В силу своих культурно-исторических особенностей западная церковная традиция выразила стремление к личностной индивидуации более ярко, чем восточная, тяготевшая к универсалистским установкам, идее всеединства. В некоторых же случаях (на примере «Ареопагитик») восточная мистика с ее идеалом «опрощения» и «единства» вообще с трудом отличима от неоплатонической, поскольку на вершине экстатического сближения контуры двух личностей, божественной и человеческой, почти стираются, тем более что Дионисий оперирует понятием божественного «ничто». Характерно, что в догматике подлинно личностные (ипостасные) отношения развертываются в жизни «сверхсущей Троицы», т.е. уже за пределами бытия, вне сферы собственно философского дискурса и рациональных критериев.
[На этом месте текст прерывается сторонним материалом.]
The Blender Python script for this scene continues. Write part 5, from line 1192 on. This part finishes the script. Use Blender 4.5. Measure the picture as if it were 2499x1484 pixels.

Добавим к этому, что на высшем уровне богообщения (теории), в «умной молитве» мистика, все предметные, образные (индивидуализированные) структуры исчезают - Бог созерцается «незримо».

Как этический, а не религиозный принцип аскетизм не является абсолютным. Как требование морали аскетизм категоричен и универсален в том смысле, что он предъявляется каждому вне зависимости от конкретных обстоятельств: каждый человек должен непременно сохранять самообладание и с этой целью ограничивать себя в своих страстных проявлениях.

 

 

3.3. Нихилизм

Мир последовательного иррационализма — это мир без личного Бога - Творца и Промыслителя, тем более Искупителя и Спасителя. Как следствие, в этом мире властвуют (по Ницше и Хайдеггеру) безличные боги: иррациональные силы, стихии, воли. Мощнейшей абсолютной алогичной силой, господству­ющей в мире, является «ничтожествующее ничто» — смерть. От нее нельзя спастись. Человек может только мужественно взглянуть в бездну ничто и принять свою безысходную конечность. Но человек, гонимый страхом смерти, творит себе ил­люзии, построенные на вере в победу над смертью. Вера эта — тщетна. Бог умер, смерть нельзя победить. Человек не только не образ и подобие Бога, он уже далеко не субстанция. «Человек — мост к сверхчело­веку» (Ницше), «...брешь, в которую, являя себя, врывается сверхвластие бытия, дабы самая эта брешь о бытие разби­лась... Гибель для него есть глубочайшее и широчайшее» (Хайдеггер). Вопрос «зачем это нужно бытию», по существу, бессмысленен (как и вопрос «зачем по­рождает человека саморазвивающаяся материя») и является, по мнению гностиков нового типа, классическим проявлени­ем косности и трусости разума. Если до этого бытия было лишь два возможных «решения»: либо оно исключительно мыслится (Парменид), либо бытие и ничто диалектически вовлечены в процесс становления и исчезновения (Гераклит, Гегель). То нихилизм выходит за рамки субъективного и объективного, бытие уже даже не возможность, но ничтожение.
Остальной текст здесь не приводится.